Last week we discussed the importance of taking political campaigns back from big donors. This week we begin examining the complexity of reinstating limitations without damaging what should be protected speech.

Citizens United[1] angered people about corporate legal rights. People want to remove those rights wholesale. But that view of the Court’s mistake raises far more serious First Amendment issues than most people understand.

Removing corporate protections would require distinguishing corporations that should be protected – political associations, broadcast, digital and print press – from those that should not be protected. That’s not easy. If corporations release “news” reports or take positions, are they press or stockholder associations? What would broadcasters’ or newspapers’ protections depend on? What would legitimate or prohibited explanations of corporate needs and positions be? First Amendment law developed around clear rules to prevent judges or legislators from deciding who can speak about what. Removing First Amendment protection from corporations cuts deeply against the First Amendment grain.

Constitutional rules, however, can be limited for compelling reasons. Citizens United revealed fundamental problems with the justifications, like corruption, for financial limits on participating in campaigns. Quid pro quo corruption is clearly illegal but regulation went well beyond it. Money can divert legislators’ attention from constituent needs toward donors’ needs, but can also expose misbehavior, or champion voters’ interests. Attorneys’ ethics prohibit us from engaging in deals or accepting gifts that create conflicts of interest – but it’s harder to define legislators’ conflicts where the donors or their allies are constituents. So the meaning of corruption has been vulnerable to attack and narrowing by the Court.

Large donations can entrench office-holders against challengers. But they can do the reverse by helping unseat legislators. The Court hasn’t been very receptive to that claim.

Political equality is a right, including rules surrounding voting, vote counting, and apportionment of districts. But just as clearly, economic equality is unacceptable here. The logical conclusion of economic equality would be a never realized vision of communism. Demanding some economic equalization in politics would force the Court to balance the extent to which economic equality can be required by political equality. That’s not a problem with a specific solution. And the Court is skeptical of allowing legislatures to define the balance because they have conflicts of interest. In any event, legislation doesn’t look promising in Congress or in most states. I’ve argued that the Supreme Court must consider equality in shaping economic rules, but that’s harder where it requires narrowing First Amendment principles. So financial equalization is hard to define and harder to argue.

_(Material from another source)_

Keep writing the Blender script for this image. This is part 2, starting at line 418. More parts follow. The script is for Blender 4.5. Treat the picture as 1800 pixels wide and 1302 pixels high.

Well-respected Harvard law professor, Lawrence Lessig, argues that campaign finance restrictions would prevent legislators from becoming too dependent on a few powerful donors.[2] Dependence leads legislators to shirk their duty. But legislators shouldn’t be independent of their constituents or powerful voices. So, once again, what’s the right balance? Who is and is not entitled to participate in the political debate? And how much is too much, or too little? Moving beyond Citizens United will have to be done thoughtfully.

In any event, four of members of the Citizens United majority remain on the Court. Justice Kagan is new. People who know her well tell me that she is a First Amendment absolutist, which liberals would have applauded before Citizens United, and she is not likely to overturn it. So the decision will be with us for a while.

Next time we’ll look at the proposed amendments.

— This commentary was broadcast on WAMC Northeast Report, July 12, 2016.

[1] Citizens United v. FEC, 558 U.S. 310 (2010).

[2] Lawrence Lessig, Republic Lost (2011); Ian Shapiro, Notes Toward a Conditional Theory of Rights and Obligations in Property, in Stephen E. Gottlieb, Brian H. Bix, Timothy D. Lytton and Robin L. West, Jurisprudence Cases and Materials: An Introduction to the Philosophy of Law and Its Applications 914 (LexisNexis 3d ed. 2015) (“defin[ing] freedom in terms of the multiplication of dependent relationships”); Bruce Bueno de Mesquita and Alistair Smith, The Dictator’s Handbook: Why Bad Behavior is Almost Always Good Politics (2011); BRUCE BUENO DE MESQUITA, et al,  The Logic Of Political Survival (2003).